What is needed =>
In the entries below, find the line containing "Keep writing the" and the line containing "bx('glass_strip', (X(1466), FR". Copy those two lines and everything between them exactly, and only that.

Materials provided =>
/---

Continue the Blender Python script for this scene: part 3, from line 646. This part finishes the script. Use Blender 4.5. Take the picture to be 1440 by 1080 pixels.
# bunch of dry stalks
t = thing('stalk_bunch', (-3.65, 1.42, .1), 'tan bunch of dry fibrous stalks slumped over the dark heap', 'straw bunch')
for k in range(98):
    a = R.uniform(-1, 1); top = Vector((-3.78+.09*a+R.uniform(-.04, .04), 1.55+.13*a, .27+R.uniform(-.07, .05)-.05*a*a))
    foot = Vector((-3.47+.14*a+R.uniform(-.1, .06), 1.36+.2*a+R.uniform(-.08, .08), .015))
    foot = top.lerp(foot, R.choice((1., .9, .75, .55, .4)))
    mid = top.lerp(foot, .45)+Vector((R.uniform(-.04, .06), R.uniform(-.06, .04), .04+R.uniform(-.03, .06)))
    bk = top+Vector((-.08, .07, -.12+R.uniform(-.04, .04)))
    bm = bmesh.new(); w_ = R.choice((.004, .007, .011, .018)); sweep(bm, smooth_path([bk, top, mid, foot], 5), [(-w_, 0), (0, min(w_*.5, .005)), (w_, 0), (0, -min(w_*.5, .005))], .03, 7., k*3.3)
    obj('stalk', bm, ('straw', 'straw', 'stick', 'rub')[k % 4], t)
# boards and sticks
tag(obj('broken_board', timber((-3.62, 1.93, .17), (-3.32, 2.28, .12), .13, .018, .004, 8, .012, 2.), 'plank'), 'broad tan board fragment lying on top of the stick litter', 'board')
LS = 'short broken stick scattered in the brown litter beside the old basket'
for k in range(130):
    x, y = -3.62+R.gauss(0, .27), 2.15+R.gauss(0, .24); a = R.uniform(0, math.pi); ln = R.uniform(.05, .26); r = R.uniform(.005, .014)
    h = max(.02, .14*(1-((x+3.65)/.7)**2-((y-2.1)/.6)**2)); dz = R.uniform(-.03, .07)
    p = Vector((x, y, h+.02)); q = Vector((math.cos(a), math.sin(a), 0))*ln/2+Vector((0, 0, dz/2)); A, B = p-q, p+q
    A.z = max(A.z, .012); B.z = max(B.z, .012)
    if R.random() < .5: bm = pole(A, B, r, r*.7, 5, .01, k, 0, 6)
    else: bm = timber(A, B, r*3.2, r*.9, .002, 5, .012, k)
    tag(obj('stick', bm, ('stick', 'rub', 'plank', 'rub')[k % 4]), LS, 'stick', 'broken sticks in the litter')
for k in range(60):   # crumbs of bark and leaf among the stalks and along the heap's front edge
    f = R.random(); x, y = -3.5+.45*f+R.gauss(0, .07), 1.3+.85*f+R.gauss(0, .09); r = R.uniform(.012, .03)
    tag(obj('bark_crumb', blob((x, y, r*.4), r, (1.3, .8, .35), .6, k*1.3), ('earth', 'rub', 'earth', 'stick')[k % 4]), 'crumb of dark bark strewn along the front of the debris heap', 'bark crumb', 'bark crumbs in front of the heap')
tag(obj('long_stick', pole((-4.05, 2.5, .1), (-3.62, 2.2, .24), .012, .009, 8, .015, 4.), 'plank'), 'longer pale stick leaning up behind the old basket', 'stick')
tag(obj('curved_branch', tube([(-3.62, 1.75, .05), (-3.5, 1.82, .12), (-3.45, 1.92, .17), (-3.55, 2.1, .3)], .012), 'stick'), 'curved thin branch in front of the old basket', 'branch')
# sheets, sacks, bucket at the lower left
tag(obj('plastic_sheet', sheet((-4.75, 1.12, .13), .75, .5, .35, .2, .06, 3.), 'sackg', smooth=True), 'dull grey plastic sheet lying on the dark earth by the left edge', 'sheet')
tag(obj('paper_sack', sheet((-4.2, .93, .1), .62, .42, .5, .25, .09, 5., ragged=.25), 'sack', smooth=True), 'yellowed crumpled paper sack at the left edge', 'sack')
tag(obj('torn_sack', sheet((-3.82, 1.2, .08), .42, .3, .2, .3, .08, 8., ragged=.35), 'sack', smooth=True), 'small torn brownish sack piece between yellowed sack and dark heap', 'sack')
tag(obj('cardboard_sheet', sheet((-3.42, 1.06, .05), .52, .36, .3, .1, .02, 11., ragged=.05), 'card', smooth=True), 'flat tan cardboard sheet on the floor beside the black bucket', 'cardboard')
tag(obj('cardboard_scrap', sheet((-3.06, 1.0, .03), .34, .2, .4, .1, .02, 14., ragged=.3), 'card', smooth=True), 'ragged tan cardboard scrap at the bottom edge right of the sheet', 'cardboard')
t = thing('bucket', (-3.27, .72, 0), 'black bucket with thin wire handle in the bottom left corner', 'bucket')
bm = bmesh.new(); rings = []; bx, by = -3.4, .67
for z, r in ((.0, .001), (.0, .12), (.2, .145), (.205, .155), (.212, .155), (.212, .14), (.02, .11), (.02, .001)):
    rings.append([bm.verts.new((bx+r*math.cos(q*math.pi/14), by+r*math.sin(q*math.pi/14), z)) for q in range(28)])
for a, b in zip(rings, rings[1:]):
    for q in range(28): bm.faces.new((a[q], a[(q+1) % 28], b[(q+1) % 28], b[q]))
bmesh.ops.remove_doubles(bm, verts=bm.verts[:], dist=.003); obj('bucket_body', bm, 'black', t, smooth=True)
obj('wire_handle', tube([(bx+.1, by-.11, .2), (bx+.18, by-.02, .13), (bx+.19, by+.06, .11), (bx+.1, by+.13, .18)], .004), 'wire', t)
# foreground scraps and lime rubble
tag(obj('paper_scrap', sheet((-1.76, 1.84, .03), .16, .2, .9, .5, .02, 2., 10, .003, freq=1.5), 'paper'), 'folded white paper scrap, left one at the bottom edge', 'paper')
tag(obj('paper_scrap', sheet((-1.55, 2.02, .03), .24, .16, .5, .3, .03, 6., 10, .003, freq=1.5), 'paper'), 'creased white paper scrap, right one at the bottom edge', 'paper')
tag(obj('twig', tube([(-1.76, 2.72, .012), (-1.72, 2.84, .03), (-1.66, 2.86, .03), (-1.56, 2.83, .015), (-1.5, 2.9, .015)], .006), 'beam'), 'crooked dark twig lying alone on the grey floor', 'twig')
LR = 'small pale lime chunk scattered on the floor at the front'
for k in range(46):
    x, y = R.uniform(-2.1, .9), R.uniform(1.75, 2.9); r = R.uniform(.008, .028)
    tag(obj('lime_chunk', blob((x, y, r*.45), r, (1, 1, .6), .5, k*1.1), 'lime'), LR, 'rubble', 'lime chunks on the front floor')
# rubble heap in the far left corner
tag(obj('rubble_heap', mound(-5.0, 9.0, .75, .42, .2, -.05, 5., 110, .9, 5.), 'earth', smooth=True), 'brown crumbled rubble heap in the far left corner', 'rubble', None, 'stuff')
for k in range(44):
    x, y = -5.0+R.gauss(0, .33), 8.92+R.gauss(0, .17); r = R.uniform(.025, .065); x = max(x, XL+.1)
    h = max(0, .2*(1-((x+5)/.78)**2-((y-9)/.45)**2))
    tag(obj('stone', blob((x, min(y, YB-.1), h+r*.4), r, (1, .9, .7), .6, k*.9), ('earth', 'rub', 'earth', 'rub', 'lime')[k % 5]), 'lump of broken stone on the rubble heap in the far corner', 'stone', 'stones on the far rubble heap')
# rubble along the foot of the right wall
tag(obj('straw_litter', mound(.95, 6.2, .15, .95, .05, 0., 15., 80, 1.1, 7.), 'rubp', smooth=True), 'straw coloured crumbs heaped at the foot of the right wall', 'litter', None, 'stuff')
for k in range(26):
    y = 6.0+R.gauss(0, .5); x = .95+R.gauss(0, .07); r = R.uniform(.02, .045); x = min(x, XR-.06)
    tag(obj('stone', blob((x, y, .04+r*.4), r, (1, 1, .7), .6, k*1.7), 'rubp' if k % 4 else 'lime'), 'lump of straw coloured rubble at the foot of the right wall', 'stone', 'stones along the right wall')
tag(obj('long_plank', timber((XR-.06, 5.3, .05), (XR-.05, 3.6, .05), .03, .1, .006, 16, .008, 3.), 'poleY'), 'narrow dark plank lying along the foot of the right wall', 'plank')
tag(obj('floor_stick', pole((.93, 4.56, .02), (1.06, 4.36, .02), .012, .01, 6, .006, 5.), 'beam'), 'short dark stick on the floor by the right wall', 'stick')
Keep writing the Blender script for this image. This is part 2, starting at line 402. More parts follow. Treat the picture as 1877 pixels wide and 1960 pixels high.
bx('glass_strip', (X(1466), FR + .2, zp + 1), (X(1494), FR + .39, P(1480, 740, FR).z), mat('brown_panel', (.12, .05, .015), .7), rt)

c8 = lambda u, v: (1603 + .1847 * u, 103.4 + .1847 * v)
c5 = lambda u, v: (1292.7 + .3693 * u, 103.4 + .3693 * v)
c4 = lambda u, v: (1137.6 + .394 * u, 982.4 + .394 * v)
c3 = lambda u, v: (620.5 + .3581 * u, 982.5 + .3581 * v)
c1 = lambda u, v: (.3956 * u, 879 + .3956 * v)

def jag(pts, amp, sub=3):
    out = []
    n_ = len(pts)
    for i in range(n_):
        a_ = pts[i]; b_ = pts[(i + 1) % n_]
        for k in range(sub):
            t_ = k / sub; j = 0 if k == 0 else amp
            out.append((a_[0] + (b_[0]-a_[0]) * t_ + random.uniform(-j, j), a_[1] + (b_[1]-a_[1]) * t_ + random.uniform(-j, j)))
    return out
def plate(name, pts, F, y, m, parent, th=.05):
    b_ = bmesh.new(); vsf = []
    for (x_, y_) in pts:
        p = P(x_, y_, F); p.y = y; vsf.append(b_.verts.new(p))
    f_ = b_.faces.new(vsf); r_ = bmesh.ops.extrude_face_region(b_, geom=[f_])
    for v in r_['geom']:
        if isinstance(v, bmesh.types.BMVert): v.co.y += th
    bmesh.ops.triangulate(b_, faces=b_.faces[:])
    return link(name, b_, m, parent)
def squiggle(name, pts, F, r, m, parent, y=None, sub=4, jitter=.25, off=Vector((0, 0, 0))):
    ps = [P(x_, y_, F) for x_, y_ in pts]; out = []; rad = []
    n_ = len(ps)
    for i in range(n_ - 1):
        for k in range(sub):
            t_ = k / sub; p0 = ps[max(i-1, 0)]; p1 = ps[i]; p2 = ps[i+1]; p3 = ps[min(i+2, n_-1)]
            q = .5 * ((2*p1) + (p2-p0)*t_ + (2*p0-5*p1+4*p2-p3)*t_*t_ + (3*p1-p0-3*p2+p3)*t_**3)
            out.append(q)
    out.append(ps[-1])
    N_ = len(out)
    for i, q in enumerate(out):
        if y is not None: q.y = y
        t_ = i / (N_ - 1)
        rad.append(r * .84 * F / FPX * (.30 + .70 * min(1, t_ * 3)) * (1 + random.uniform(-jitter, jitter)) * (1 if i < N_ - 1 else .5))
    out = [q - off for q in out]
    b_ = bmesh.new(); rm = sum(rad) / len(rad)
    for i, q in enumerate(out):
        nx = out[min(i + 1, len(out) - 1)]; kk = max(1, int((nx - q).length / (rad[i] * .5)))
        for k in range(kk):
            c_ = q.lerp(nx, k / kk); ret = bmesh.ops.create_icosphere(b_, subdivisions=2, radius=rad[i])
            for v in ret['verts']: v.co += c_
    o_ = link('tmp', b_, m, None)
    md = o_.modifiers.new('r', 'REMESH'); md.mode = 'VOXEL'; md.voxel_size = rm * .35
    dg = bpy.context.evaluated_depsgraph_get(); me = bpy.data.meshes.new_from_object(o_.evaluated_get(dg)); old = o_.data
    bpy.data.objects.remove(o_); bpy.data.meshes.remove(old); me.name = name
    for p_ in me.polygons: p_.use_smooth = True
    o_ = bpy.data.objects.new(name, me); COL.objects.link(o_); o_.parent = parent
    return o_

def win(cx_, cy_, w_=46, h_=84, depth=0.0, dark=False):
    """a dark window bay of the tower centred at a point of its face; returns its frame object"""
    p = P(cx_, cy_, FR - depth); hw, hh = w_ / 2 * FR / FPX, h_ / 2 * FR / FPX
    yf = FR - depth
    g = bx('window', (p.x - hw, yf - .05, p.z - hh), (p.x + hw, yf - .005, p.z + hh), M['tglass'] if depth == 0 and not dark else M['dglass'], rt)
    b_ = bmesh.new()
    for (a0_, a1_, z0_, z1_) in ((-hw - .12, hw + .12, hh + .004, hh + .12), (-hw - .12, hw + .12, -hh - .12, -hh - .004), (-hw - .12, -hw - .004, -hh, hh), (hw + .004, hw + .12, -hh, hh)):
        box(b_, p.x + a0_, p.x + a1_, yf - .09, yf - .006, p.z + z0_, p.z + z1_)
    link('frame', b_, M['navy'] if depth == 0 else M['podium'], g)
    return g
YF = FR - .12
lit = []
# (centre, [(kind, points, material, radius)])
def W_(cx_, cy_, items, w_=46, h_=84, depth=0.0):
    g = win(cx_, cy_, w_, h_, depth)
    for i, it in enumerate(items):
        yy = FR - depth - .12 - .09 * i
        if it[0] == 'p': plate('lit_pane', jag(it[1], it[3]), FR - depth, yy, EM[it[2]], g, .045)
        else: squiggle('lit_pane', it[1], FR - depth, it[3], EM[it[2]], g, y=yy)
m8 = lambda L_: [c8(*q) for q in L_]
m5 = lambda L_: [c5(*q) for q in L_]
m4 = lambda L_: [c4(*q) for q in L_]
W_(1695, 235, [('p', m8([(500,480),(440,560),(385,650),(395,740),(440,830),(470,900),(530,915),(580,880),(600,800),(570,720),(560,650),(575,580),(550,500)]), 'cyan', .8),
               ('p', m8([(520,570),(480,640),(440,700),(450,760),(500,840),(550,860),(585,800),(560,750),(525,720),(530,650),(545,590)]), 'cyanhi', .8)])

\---

Task solution =>
Keep writing the Blender script for this image. This is part 2, starting at line 402. More parts follow. Treat the picture as 1877 pixels wide and 1960 pixels high.
bx('glass_strip', (X(1466), FR + .2, zp + 1), (X(1494), FR + .39, P(1480, 740, FR).z), mat('brown_panel', (.12, .05, .015), .7), rt)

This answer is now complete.